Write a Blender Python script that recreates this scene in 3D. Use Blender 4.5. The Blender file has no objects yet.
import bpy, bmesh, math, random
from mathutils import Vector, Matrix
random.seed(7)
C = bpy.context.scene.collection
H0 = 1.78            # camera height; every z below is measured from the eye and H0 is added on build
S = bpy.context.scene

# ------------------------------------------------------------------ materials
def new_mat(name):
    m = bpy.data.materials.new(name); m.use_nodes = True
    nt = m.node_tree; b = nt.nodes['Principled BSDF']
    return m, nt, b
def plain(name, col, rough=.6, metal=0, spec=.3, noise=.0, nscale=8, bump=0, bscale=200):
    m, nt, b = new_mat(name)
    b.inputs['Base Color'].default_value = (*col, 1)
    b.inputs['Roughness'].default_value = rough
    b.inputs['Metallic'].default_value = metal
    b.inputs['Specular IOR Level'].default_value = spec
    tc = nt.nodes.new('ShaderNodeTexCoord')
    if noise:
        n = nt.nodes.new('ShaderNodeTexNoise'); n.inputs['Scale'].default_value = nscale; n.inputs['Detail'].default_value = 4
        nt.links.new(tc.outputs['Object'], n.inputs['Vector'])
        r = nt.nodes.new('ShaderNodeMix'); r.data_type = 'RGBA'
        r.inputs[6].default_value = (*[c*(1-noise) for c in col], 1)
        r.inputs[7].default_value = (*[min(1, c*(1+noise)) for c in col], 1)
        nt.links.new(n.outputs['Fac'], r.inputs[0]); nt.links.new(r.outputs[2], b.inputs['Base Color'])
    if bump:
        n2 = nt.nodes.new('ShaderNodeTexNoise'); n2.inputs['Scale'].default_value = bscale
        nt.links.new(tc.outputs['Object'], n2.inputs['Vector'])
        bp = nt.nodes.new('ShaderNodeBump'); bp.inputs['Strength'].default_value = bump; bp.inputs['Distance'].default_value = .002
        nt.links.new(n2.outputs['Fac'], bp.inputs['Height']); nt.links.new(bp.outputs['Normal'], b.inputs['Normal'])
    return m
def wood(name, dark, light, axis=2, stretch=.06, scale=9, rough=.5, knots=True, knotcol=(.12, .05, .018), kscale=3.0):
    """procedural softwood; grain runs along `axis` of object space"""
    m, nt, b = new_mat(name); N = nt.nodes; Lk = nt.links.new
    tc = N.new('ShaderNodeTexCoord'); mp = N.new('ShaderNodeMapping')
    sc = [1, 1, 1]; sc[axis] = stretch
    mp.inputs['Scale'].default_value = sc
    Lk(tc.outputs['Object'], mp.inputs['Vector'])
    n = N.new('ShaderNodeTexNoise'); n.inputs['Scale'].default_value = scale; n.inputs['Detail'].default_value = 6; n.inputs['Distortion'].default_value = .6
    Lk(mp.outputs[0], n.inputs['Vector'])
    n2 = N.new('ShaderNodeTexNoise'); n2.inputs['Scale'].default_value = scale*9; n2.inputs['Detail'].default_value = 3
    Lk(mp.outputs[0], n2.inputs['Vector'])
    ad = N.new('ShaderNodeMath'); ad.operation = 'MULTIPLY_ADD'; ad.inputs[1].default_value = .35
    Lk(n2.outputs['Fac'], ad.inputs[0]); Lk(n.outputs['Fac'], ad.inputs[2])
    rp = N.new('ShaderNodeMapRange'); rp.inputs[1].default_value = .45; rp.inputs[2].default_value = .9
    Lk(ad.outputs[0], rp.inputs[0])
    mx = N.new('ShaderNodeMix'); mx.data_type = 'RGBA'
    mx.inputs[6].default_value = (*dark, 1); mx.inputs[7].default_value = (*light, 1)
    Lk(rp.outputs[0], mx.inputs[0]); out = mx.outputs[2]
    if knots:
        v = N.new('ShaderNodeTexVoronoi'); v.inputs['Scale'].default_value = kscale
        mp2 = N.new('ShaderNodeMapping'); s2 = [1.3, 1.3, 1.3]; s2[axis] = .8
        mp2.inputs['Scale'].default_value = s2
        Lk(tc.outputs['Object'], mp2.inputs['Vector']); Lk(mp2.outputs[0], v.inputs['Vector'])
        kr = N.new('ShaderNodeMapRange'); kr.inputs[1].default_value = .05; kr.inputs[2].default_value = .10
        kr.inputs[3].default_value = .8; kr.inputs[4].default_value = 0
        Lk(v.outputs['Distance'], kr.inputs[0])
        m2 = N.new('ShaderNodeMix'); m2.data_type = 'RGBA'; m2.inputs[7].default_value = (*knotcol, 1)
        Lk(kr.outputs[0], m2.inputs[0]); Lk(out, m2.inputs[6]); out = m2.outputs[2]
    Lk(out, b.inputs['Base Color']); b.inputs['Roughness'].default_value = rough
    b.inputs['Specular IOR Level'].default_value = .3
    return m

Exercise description
Give back the whole listing exactly as it reads.

Written solution
Write a Blender Python script that recreates this scene in 3D. Use Blender 4.5. The Blender file has no objects yet.
import bpy, bmesh, math, random
from mathutils import Vector, Matrix
random.seed(7)
C = bpy.context.scene.collection
H0 = 1.78            # camera height; every z below is measured from the eye and H0 is added on build
S = bpy.context.scene

# ------------------------------------------------------------------ materials
def new_mat(name):
    m = bpy.data.materials.new(name); m.use_nodes = True
    nt = m.node_tree; b = nt.nodes['Principled BSDF']
    return m, nt, b
def plain(name, col, rough=.6, metal=0, spec=.3, noise=.0, nscale=8, bump=0, bscale=200):
    m, nt, b = new_mat(name)
    b.inputs['Base Color'].default_value = (*col, 1)
    b.inputs['Roughness'].default_value = rough
    b.inputs['Metallic'].default_value = metal
    b.inputs['Specular IOR Level'].default_value = spec
    tc = nt.nodes.new('ShaderNodeTexCoord')
    if noise:
        n = nt.nodes.new('ShaderNodeTexNoise'); n.inputs['Scale'].default_value = nscale; n.inputs['Detail'].default_value = 4
        nt.links.new(tc.outputs['Object'], n.inputs['Vector'])
        r = nt.nodes.new('ShaderNodeMix'); r.data_type = 'RGBA'
        r.inputs[6].default_value = (*[c*(1-noise) for c in col], 1)
        r.inputs[7].default_value = (*[min(1, c*(1+noise)) for c in col], 1)
        nt.links.new(n.outputs['Fac'], r.inputs[0]); nt.links.new(r.outputs[2], b.inputs['Base Color'])
    if bump:
        n2 = nt.nodes.new('ShaderNodeTexNoise'); n2.inputs['Scale'].default_value = bscale
        nt.links.new(tc.outputs['Object'], n2.inputs['Vector'])
        bp = nt.nodes.new('ShaderNodeBump'); bp.inputs['Strength'].default_value = bump; bp.inputs['Distance'].default_value = .002
        nt.links.new(n2.outputs['Fac'], bp.inputs['Height']); nt.links.new(bp.outputs['Normal'], b.inputs['Normal'])
    return m
def wood(name, dark, light, axis=2, stretch=.06, scale=9, rough=.5, knots=True, knotcol=(.12, .05, .018), kscale=3.0):
    """procedural softwood; grain runs along `axis` of object space"""
    m, nt, b = new_mat(name); N = nt.nodes; Lk = nt.links.new
    tc = N.new('ShaderNodeTexCoord'); mp = N.new('ShaderNodeMapping')
    sc = [1, 1, 1]; sc[axis] = stretch
    mp.inputs['Scale'].default_value = sc
    Lk(tc.outputs['Object'], mp.inputs['Vector'])
    n = N.new('ShaderNodeTexNoise'); n.inputs['Scale'].default_value = scale; n.inputs['Detail'].default_value = 6; n.inputs['Distortion'].default_value = .6
    Lk(mp.outputs[0], n.inputs['Vector'])
    n2 = N.new('ShaderNodeTexNoise'); n2.inputs['Scale'].default_value = scale*9; n2.inputs['Detail'].default_value = 3
    Lk(mp.outputs[0], n2.inputs['Vector'])
    ad = N.new('ShaderNodeMath'); ad.operation = 'MULTIPLY_ADD'; ad.inputs[1].default_value = .35
    Lk(n2.outputs['Fac'], ad.inputs[0]); Lk(n.outputs['Fac'], ad.inputs[2])
    rp = N.new('ShaderNodeMapRange'); rp.inputs[1].default_value = .45; rp.inputs[2].default_value = .9
    Lk(ad.outputs[0], rp.inputs[0])
    mx = N.new('ShaderNodeMix'); mx.data_type = 'RGBA'
    mx.inputs[6].default_value = (*dark, 1); mx.inputs[7].default_value = (*light, 1)
    Lk(rp.outputs[0], mx.inputs[0]); out = mx.outputs[2]
    if knots:
        v = N.new('ShaderNodeTexVoronoi'); v.inputs['Scale'].default_value = kscale
        mp2 = N.new('ShaderNodeMapping'); s2 = [1.3, 1.3, 1.3]; s2[axis] = .8
        mp2.inputs['Scale'].default_value = s2
        Lk(tc.outputs['Object'], mp2.inputs['Vector']); Lk(mp2.outputs[0], v.inputs['Vector'])
        kr = N.new('ShaderNodeMapRange'); kr.inputs[1].default_value = .05; kr.inputs[2].default_value = .10
        kr.inputs[3].default_value = .8; kr.inputs[4].default_value = 0
        Lk(v.outputs['Distance'], kr.inputs[0])
        m2 = N.new('ShaderNodeMix'); m2.data_type = 'RGBA'; m2.inputs[7].default_value = (*knotcol, 1)
        Lk(kr.outputs[0], m2.inputs[0]); Lk(out, m2.inputs[6]); out = m2.outputs[2]
    Lk(out, b.inputs['Base Color']); b.inputs['Roughness'].default_value = rough
    b.inputs['Specular IOR Level'].default_value = .3
    return m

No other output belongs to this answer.